Jika ditelusuri secara mendalam cara berpikir Prof. Mahfud MD, kecacatan argumen itu nampak dalam aspek epistemologisnya.

Prof. Mahfud MD menggunakan logika silogisme, padahal seharusnya kalau bicara hukum Islam menggunakan pendekatan penalaran ushul fiqih. Di sinilah cacat epistemologis yang ada dalam penalaran Prof. Mahfud MD mengenai istilah “sistem baku khilafah”.

Epistemologi merupakan salah satu cabang filsafat ilmu yang bicara mengenai asal usul (source) dari suatu pengetahuan dan bagaimana metode (method) yang dipakai untuk menemukan suatu pengetahuan.

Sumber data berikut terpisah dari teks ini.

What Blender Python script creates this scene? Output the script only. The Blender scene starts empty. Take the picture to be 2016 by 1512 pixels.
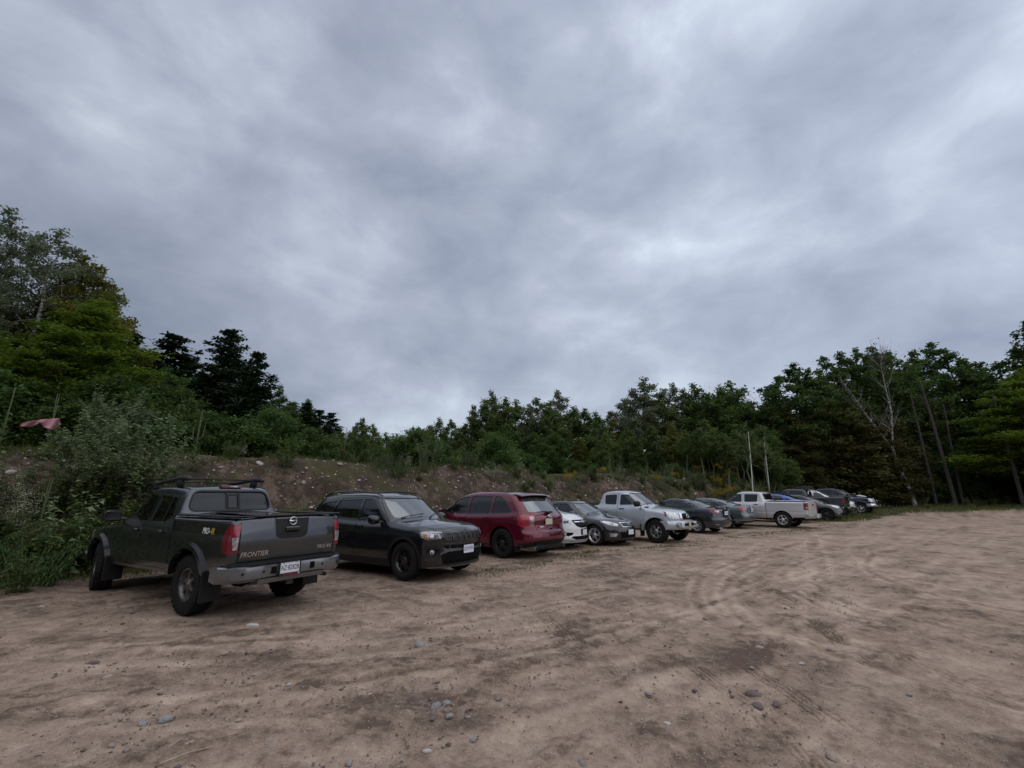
import bpy, math, random, time
import numpy as np
from mathutils import Vector, Matrix
from mathutils.geometry import delaunay_2d_cdt
T0 = time.time()
R = math.radians
random.seed(7)
rng = np.random.default_rng(11)
scene = bpy.context.scene
COL = scene.collection
PI = math.pi

# ------------------------------------------------------------------ camera
CAM_H = 1.615
cam_d = bpy.data.cameras.new('camera')
cam = bpy.data.objects.new('camera', cam_d)
COL.objects.link(cam)
cam.location = (0, 0, CAM_H)
cam.rotation_euler = (R(90 + 13.61), 0, 0)
cam_d.sensor_width = 36
cam_d.lens = 36 * 900 / 2016
cam_d.clip_start = 0.05
cam_d.clip_end = 3000
scene.camera = cam

# ------------------------------------------------------------------ material helpers
def new_mat(name):
    m = bpy.data.materials.new(name)
    m.use_nodes = True
    nt = m.node_tree
    nt.nodes.clear()
    return m, nt, nt.nodes, nt.links

def nd(ns, t, **kw):
    n = ns.new(t)
    for k, v in kw.items():
        if k.startswith('i_'):
            k2 = k[2:]
            k2 = int(k2) if k2.isdigit() else k2.replace('_', ' ')
            n.inputs[k2].default_value = v
        else:
            setattr(n, k, v)
    return n

def ramp(ns, stops, interp='LINEAR'):
    n = ns.new('ShaderNodeValToRGB')
    cr = n.color_ramp
    cr.interpolation = interp
    while len(cr.elements) < len(stops):
        cr.elements.new(0.5)
    for e, (p, c) in zip(cr.elements, stops):
        e.position = p
        e.color = (c, c, c, 1) if isinstance(c, (int, float)) else (*c, 1)
    return n

def mixc(ns, ln, a, b, fac, mode='MIX'):
    n = ns.new('ShaderNodeMix')
    n.data_type = 'RGBA'
    n.blend_type = mode
    def put(s, v):
        if isinstance(v, (tuple, list)):
            s.default_value = (*v, 1) if len(v) == 3 else v
        elif isinstance(v, (int, float)):
            s.default_value = v
        else:
            ln.new(v, s)
    put(n.inputs[0], fac); put(n.inputs[6], a); put(n.inputs[7], b)
    return n.outputs[2]

# ------------------------------------------------------------------ world: an overcast sky
world = bpy.data.worlds.new('World')
scene.world = world
world.use_nodes = True
wt = world.node_tree; wn = wt.nodes; wl = wt.links
wn.clear()
wout = wn.new('ShaderNodeOutputWorld')
bg = wn.new('ShaderNodeBackground'); bg.inputs['Strength'].default_value = 0.1
wl.new(bg.outputs[0], wout.inputs[0])
SUN_EL, SUN_AZ = 52, 150       # azimuth measured from +y (forward) towards +x
sky = wn.new('ShaderNodeTexSky'); sky.sky_type = 'NISHITA'; sky.sun_disc = False
sky.sun_elevation = R(SUN_EL); sky.sun_rotation = R(SUN_AZ)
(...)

Jika bicara hukum Islam, misalnya untuk menentukan status suatu perbuatan apakah ia wajib, atau sunnah, atau mubah, maka penalaran yang digunakan, yaitu proses istinbath (penyimpulan) hukum dari sumber hukumnya, semestinya menggunakan penalaran ushul fiqih. Inilah epistemologi yang benar, bukan menggunakan logika sebagaimana Prof. Mahfud MD.

Dalam istilah “sistem baku khilafah”, nampaknya Prof. Mahfud MD menggunakan salah satu cara inferensi (penarikan kesimpulan) yang ada dalam ilmu logika (manthiq), yaitu silogisme. Premis mayor (muqaddimah kubra) yang ada adalah; segala sesuatu yang tidak baku berarti hukumnya tidak wajib. Sedang premis minor (muqaddimah shughra)-nya; khilafah tidak baku. Maka kesimpulan (conclusion, natijah) yang diperolah adalah; sistem khilafah tidaklah wajib.

Demikianlah kira-kira proses penalaran yang digunakan Prof. Mahfud MD.

Sebenarnya, penggunaan logika (termasuk silogisme) tidaklah selalu salah. Penggunaan logika termasuk silogisme boleh-boleh saja, tetapi ada syaratnya. Syekh Taqiyuddin An Nabhani (pendiri Hizbut Tahrir) dalam kitabnya At Tafkiir (1973 : 13-14) menerangkan bahwa penggunaan logika disyaratkan premisnya haruslah berupa suatu proposisi yang diyakini kebenarannya atau harus merupakan suatu realitas yang terindera (al waqi’ al mahsuus). Jika tidak memenuhi syarat ini, maka suatu penalaran dengan logika akan dapat menimbulkan kesalahan penalaran atau kesesatan (qaabiliyah al dhalaal), dan bahkan dapat menimbulkan kontradiksi (at tanaaqudh) dalam satu persoalan.